High-entropy alloy catalysts of FeCoNiCuMo/C with high stability for efficient oxygen evolution reaction

Abstract

In recent years, high-entropy alloy materials have garnered widespread attention in the field of water electrolysis catalysts, owing to their exceptional electrochemical performance. However, synthesizing efficient and highly stable catalysts remains a formidable challenge. This study presents the preparation of a highly stable FeCoNiCuMo/C high-entropy alloy catalyst, exhibiting an overpotential of 324 mV at a current density of 10 mA·cm−2 in a 1.0 M KOH solution, comparable to commercial RuO2. The Tafel slope reaches 70.5 mV·dec−1, and the charge transfer resistance is only 3.6Ω, demonstrating outstanding electrochemical performance.
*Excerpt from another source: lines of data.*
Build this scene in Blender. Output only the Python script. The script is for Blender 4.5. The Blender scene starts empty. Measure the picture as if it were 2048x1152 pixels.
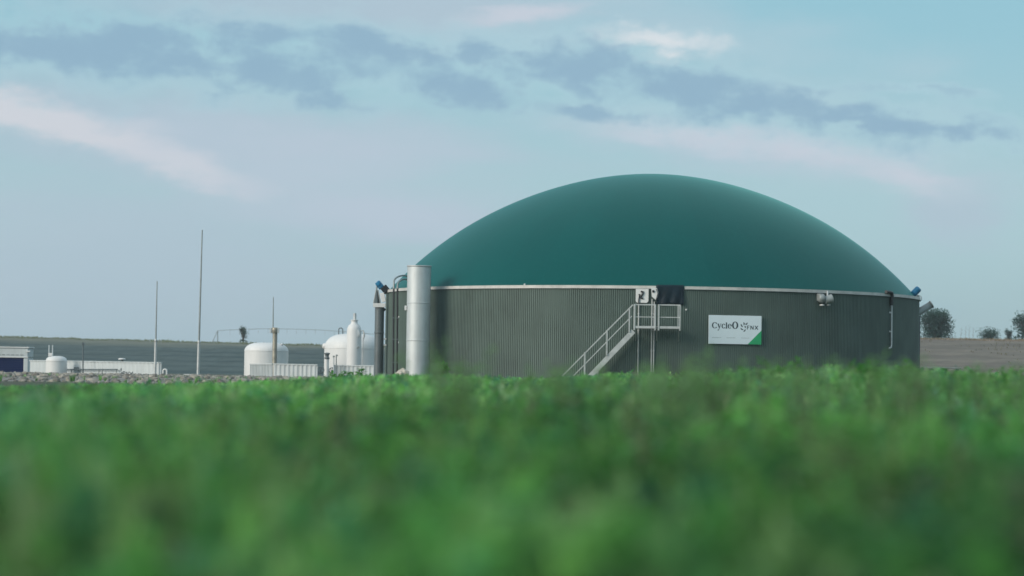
import bpy, math, random
import numpy as np
from mathutils import Vector, Matrix

R_ = math.radians
sc = bpy.context.scene
col = sc.collection
random.seed(7)

# ------------------------------------------------------------------ camera
FPX = 4968.0                      # focal length in photo pixels (photo is 2048 wide)
EYE = Vector((0.0, 0.0, 0.60))
PITCH, ROLL = R_(1.96), R_(-0.86)
camd = bpy.data.cameras.new('camera')
cam = bpy.data.objects.new('camera', camd)
col.objects.link(cam)
camd.sensor_width = 36.0
camd.lens = FPX / 2048 * 36.0
cam.location = EYE
cam.rotation_euler = (R_(90) + PITCH, ROLL, 0)
camd.clip_start = 0.2
camd.clip_end = 6000
camd.dof.use_dof = True
camd.dof.focus_distance = 142.0
camd.dof.aperture_fstop = 0.86
sc.camera = cam
CAMM = Matrix.Rotation(ROLL, 3, 'Y') @ Matrix.Rotation(R_(90) + PITCH, 3, 'X')

# ------------------------------------------------------------------ light
SUN_AZ, SUN_EL = R_(-124), R_(22)         # azimuth clockwise from +Y (view axis): left and a little behind
sun_dir = Vector((math.sin(SUN_AZ) * math.cos(SUN_EL), math.cos(SUN_AZ) * math.cos(SUN_EL), math.sin(SUN_EL)))
sund = bpy.data.lights.new('sun', 'SUN')
sund.energy = 2.9
sund.angle = R_(30)
sund.color = (1.0, 0.89, 0.77)
sun = bpy.data.objects.new('sun', sund)
col.objects.link(sun)
sun.rotation_euler = (-sun_dir).to_track_quat('-Z', 'Y').to_euler()
sun.location = sun_dir * 50

vs = sc.view_settings
vs.view_transform = 'Standard'
vs.look = 'None'
vs.exposure = 0.0
vs.gamma = 1.0
vs.use_curve_mapping = False
sc.cycles.use_denoising = True
sc.render.filter_size = 1.6
sc.cycles.filter_width = 1.6
sc.cycles.max_bounces = 6
sc.cycles.diffuse_bounces = 3
sc.cycles.glossy_bounces = 3
sc.cycles.transmission_bounces = 3
sc.cycles.volume_bounces = 0

# ------------------------------------------------------------------ sky
world = bpy.data.worlds.new('World')
sc.world = world
world.use_nodes = True
NT = world.node_tree
NT.nodes.clear()


class NB:
    """small helper to write node expressions"""
    def __init__(s, nt):
        s.nt = nt

    def node(s, t, **kw):
        n = s.nt.nodes.new(t)
        for k, v in kw.items():
            setattr(n, k, v)
        return n

    def put(s, sock, v):
        if hasattr(v, 'is_output') or isinstance(v, bpy.types.NodeSocket):
            s.nt.links.new(v, sock)
        else:
            sock.default_value = v

    def m(s, op, a, b=0.0, c=0.0, clamp=False):
        n = s.node('ShaderNodeMath', operation=op, use_clamp=clamp)
        s.put(n.inputs[0], a)
        if op not in ('SINE', 'COSINE', 'ARCSINE', 'SQRT', 'ABSOLUTE', 'FRACT', 'FLOOR'):
            s.put(n.inputs[1], b)
        if op in ('MULTIPLY_ADD', 'SMOOTH_MIN', 'SMOOTH_MAX'):
            s.put(n.inputs[2], c)
        return n.outputs[0]

    def smooth(s, v, a, b, lo=0.0, hi=1.0):
        n = s.node('ShaderNodeMapRange', interpolation_type='SMOOTHSTEP')
        s.put(n.inputs[0], v)
        for i, q in enumerate((a, b, lo, hi)):
            n.inputs[1 + i].default_value = q
        return n.outputs[0]

    def xyz(s, x, y, z=0.0):
        n = s.node('ShaderNodeCombineXYZ')
        for i, q in enumerate((x, y, z)):
            s.put(n.inputs[i], q)
        return n.outputs[0]

    def noise(s, vec, scale, detail=4.0, rough=0.55):
        n = s.node('ShaderNodeTexNoise')
        s.put(n.inputs['Vector'], vec)
        n.inputs['Scale'].default_value = scale
        n.inputs['Detail'].default_value = detail
        n.inputs['Roughness'].default_value = rough
        return n

    def mix(s, f, a, b, blend='MIX'):
        n = s.node('ShaderNodeMix', data_type='RGBA', blend_type=blend)
        s.put(n.inputs[0], f)
        s.put(n.inputs[6], a if not isinstance(a, tuple) else (*a, 1))
        s.put(n.inputs[7], b if not isinstance(b, tuple) else (*b, 1))
        return n.outputs[2]


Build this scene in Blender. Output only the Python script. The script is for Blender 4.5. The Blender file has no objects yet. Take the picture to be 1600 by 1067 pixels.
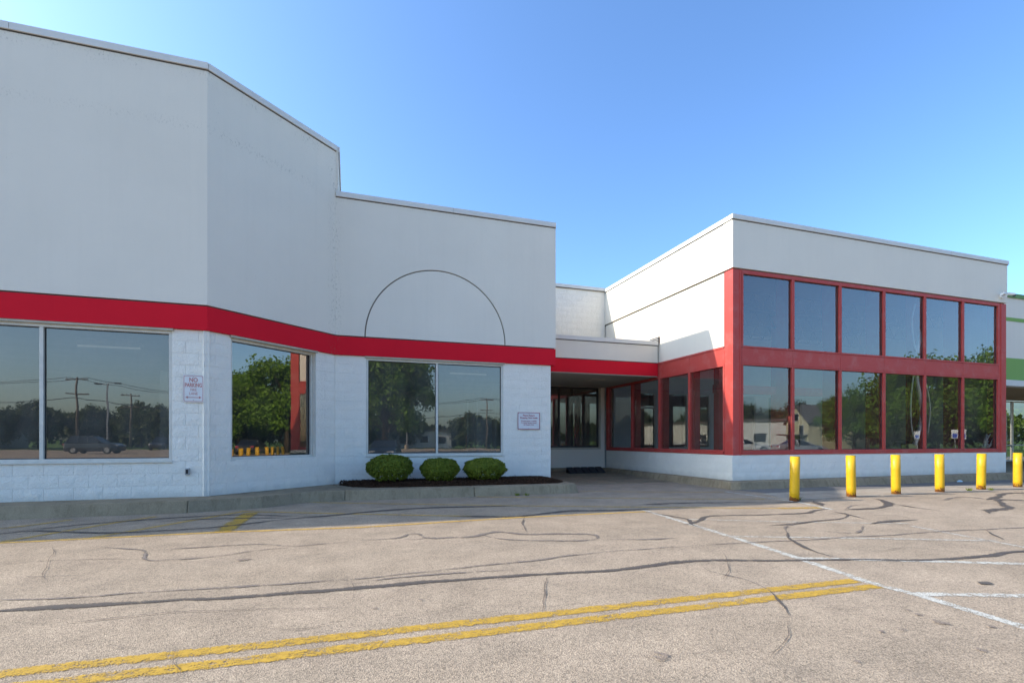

Furthermore, stability tests conducted over 72 h indicate the excellent stability of the prepared high-entropy alloy catalyst, with only a slight deviation observed after 5000 cycles of accelerated durability experiments. Theoretical calculations show that due to lattice distortion and cocktail effect, the d-band center of FeCoNiCuMo/C moves away from the Fermi surface compared to the pure component, which attenuates the adsorption of the reaction intermediates and leads to a significant decrease in the oxygen evolution reaction overpotential. This study validates the potential for long-term, efficient, and stable operation of high-entropy alloys as water electrolysis catalysts, providing experimental support for expanding the application scope of HEA.